CFC-12 and SF6 have been introduced to the surface of the ocean following their industrial releases (one should also cite RA Fine, 2011). The temporal changes of CFC-12 and SF6 in the water column when comparing to historical data are mostly related to this transient nature of this gas tracers.  Figures 7 and 8 (panels f and g) would benefit from having time information (year when samples were collected). I believe PS100 happened in 2015, but what about the data taken from GLODAPv2? It looks like some should be previous to 2015 and other that was taken after 2015…

The reference Fine (2011) has been added to the introduction. We have modified the figures; the years are now indicated. As can be seen on the revised figures, all GLODAPv2 profiles shown here were collected latest in 2015.

Specific comments:

Figure 1 could show other important features that are also described in the introduction. For example, the Beaufort Gyre, the Canada Basin, Lomonsov Ridge. I think this would give a more complete figure of the Arctic Ocean, even though the study area is only focused in the Eurasian Basin

The figure has been modified as suggested by the reviewer.

Line 30: other references on previous studies using gas tracers in the Arctic Ocean are Smith et al., 2022; Tanhua et al., 2009; Smith et al., 2011; Rajasakaren et al., 2019.

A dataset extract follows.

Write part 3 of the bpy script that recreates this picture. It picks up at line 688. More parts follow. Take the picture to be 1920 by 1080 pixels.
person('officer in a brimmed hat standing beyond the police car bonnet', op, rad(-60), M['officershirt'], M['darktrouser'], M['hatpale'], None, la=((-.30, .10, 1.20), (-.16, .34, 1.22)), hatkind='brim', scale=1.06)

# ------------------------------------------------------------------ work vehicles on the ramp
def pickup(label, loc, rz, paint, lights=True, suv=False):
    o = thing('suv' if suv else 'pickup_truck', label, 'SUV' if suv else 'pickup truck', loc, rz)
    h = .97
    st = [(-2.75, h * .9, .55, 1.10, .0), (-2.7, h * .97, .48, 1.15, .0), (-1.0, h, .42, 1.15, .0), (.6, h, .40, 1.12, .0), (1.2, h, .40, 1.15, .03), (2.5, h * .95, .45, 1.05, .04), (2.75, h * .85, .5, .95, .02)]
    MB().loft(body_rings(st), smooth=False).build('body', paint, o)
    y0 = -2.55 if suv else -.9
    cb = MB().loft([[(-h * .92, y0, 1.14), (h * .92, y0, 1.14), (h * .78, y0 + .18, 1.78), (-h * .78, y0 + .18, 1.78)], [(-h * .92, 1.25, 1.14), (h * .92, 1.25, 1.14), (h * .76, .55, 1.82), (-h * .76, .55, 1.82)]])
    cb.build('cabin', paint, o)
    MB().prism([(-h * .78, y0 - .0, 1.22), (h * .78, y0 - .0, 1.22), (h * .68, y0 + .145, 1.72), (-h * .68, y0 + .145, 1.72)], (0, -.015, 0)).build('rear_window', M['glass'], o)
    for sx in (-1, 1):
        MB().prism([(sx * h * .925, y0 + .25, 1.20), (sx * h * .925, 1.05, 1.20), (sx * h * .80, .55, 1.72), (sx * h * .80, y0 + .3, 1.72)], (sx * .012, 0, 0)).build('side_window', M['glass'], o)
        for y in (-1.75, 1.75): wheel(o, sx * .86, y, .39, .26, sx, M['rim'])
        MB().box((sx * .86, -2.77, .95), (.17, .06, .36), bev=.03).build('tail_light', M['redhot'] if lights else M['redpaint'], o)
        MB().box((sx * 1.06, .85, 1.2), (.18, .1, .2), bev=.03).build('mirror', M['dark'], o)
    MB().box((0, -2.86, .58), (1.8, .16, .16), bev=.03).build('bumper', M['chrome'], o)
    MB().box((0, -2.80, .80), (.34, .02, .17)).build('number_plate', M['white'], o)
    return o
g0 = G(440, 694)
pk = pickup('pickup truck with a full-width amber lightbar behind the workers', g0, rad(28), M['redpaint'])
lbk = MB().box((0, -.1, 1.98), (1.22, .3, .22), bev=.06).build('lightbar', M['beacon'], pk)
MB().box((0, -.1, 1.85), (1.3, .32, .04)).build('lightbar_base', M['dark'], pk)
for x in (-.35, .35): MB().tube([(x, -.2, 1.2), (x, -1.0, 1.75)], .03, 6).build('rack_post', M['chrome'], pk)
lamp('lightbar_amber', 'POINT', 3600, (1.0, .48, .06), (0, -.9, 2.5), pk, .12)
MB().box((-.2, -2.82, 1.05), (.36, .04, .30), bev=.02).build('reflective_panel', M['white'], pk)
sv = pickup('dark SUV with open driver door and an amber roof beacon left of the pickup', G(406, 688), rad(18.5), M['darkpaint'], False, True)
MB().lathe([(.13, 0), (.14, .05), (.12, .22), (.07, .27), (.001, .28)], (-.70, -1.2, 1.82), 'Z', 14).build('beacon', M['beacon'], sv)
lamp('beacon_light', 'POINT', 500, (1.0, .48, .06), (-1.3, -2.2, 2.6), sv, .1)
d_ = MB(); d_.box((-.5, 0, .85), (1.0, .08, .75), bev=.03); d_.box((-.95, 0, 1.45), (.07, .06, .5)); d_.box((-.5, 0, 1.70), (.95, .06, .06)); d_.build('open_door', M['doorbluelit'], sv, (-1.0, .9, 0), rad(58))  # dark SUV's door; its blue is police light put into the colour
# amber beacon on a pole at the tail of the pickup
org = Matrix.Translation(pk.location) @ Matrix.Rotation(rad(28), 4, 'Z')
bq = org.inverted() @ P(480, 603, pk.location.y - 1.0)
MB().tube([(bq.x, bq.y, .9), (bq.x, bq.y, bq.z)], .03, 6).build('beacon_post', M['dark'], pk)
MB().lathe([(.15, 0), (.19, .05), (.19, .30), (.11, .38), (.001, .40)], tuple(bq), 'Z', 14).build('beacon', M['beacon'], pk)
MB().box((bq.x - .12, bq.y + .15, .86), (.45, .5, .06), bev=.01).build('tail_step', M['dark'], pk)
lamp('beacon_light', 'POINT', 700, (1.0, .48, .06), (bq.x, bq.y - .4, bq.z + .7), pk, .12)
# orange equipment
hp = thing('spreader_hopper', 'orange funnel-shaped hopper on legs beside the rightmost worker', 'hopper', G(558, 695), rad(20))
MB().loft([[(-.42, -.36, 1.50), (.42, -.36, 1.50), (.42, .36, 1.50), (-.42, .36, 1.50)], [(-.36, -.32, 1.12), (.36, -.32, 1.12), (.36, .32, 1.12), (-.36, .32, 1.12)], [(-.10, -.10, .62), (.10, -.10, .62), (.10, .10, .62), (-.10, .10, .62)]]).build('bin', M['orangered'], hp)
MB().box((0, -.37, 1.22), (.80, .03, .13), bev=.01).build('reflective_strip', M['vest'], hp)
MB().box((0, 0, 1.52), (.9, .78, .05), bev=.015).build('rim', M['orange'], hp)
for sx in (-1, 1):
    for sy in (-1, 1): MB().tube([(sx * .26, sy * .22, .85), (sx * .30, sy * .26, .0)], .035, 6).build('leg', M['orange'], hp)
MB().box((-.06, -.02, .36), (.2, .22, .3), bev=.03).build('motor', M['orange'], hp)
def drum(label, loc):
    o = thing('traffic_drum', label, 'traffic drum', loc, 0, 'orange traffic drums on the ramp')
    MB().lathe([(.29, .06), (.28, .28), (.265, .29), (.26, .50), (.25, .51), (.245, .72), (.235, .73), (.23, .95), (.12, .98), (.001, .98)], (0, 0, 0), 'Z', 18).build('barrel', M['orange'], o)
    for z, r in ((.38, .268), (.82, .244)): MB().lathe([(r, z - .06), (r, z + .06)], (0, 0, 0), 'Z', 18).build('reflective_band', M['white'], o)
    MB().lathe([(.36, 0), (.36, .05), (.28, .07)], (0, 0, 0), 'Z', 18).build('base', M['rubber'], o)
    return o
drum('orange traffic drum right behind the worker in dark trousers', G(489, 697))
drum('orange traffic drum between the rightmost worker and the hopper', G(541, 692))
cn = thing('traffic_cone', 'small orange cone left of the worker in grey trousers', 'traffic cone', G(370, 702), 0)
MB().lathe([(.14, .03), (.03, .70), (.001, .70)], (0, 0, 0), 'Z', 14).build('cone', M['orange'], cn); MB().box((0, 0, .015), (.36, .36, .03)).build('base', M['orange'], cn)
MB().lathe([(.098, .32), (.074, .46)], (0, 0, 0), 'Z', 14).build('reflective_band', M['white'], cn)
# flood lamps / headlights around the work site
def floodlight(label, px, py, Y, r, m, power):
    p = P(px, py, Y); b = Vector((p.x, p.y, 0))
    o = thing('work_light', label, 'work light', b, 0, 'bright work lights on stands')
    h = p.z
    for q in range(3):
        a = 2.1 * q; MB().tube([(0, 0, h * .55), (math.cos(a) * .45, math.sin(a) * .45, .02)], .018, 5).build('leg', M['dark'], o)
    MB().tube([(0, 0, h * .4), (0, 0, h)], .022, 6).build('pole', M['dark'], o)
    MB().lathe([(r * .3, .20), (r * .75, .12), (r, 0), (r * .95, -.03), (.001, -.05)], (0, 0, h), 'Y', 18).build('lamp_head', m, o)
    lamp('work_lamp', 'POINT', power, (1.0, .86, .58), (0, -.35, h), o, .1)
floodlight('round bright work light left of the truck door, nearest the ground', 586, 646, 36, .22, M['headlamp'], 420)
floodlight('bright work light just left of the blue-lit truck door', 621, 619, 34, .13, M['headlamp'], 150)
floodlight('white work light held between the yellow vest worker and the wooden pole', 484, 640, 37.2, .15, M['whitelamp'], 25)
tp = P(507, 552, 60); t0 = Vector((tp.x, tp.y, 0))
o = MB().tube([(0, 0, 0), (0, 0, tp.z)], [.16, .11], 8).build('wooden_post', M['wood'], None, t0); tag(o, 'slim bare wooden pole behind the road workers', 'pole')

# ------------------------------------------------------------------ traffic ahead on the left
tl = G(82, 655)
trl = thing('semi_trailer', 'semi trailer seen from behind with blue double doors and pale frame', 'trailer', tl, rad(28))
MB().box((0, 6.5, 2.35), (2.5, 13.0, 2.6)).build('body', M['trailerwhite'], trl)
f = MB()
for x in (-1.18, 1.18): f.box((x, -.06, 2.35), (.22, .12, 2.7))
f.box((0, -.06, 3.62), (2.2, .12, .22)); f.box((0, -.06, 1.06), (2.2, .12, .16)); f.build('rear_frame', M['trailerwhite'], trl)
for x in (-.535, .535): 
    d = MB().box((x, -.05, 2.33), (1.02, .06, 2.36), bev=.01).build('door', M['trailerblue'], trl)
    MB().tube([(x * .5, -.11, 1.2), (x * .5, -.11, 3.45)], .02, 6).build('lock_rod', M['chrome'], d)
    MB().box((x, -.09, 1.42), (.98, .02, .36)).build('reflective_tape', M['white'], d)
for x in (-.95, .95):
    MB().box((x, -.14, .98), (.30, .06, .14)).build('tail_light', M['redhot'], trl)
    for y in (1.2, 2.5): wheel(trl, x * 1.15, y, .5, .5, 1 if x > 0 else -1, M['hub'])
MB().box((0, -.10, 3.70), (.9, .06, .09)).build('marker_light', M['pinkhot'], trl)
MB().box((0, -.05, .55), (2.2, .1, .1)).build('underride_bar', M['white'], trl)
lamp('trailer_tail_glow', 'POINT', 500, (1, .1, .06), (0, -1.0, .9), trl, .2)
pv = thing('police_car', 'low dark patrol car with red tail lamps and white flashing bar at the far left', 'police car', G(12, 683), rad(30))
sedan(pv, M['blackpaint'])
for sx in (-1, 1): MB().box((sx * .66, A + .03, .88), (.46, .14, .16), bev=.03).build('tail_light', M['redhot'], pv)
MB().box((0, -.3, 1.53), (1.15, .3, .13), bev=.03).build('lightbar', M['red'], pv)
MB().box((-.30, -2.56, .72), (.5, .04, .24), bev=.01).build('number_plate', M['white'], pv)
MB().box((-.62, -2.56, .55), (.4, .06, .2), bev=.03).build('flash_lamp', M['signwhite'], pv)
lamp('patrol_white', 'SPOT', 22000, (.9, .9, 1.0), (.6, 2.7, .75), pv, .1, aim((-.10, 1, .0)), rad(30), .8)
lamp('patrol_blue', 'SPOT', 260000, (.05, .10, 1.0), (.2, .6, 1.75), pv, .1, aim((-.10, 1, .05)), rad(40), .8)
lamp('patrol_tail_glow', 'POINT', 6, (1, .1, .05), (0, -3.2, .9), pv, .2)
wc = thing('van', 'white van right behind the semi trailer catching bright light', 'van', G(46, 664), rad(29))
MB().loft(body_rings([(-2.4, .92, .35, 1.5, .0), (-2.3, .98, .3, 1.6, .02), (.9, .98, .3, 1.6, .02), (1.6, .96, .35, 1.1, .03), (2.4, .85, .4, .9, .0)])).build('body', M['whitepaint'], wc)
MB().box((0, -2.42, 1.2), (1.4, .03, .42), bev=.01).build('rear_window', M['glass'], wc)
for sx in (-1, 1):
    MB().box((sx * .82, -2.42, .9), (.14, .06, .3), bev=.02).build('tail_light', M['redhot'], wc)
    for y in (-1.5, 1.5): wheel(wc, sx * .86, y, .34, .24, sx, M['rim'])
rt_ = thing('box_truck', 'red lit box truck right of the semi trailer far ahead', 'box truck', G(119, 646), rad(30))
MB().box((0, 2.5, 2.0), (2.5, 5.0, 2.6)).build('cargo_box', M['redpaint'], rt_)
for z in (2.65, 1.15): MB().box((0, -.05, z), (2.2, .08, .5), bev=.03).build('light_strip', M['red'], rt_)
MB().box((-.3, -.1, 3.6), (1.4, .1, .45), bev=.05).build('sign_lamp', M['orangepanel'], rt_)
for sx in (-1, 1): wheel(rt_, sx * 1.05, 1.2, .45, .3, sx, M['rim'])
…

The references in the manuscript referred to the sentence “beginning of modern-day research”. We have modified the sentence to indicate that it is still done nowadays. Note that all but one of the references suggested by the reviewer were already cited in the text. The missing one has been added.

Line 52: change precipication to precipitation.

Done

Line 82. For the sampling strategy of the deep ocean, SF6 and CFC are not ideal tracers. Authors mention that futures efforts should also sample tritium, but then I see this could only be a tracer of “deep ocean” wherever there is a hydrothermal plume (so basically only on Gakkel ridge). Why not thinking of other tracers of deep waters such as 14C (or even 39Ar)?

We have added a sentence to address this comment to the introduction. The honest answer though is that we are no expert in these other tracers. We do collaborate with people that were doing carbon chemistry, but those colleagues require CFC and SF6 to constrain their carbon values. As for 39Ar, there was a very big “water pressure” on the CTD during MOSAiC due to the large ecosystem team. Although the latest method needs only 5 L, that is still 20 times more water than the CFC samples and would have been refused. In the future, we do hope that we can routinely obtain 39Ar.

Maybe Table 1 contains information that maybe it is not so necessary for the purpose of the paper and could be moved to supplementary material?

This comment is too vague for us to understand which information the reviewer finds unnecessary. Obviously, we included only information that we, as data users, would want to see. We have not changed anything, aside from what was induced by PANGAEA separating our joint data set into one for the ocean and one for the snow.

Line 165: Change “than” to “then”

Done

Line 250: to which intrusions does this refer to?

See earlier comments: This sentence has been removed.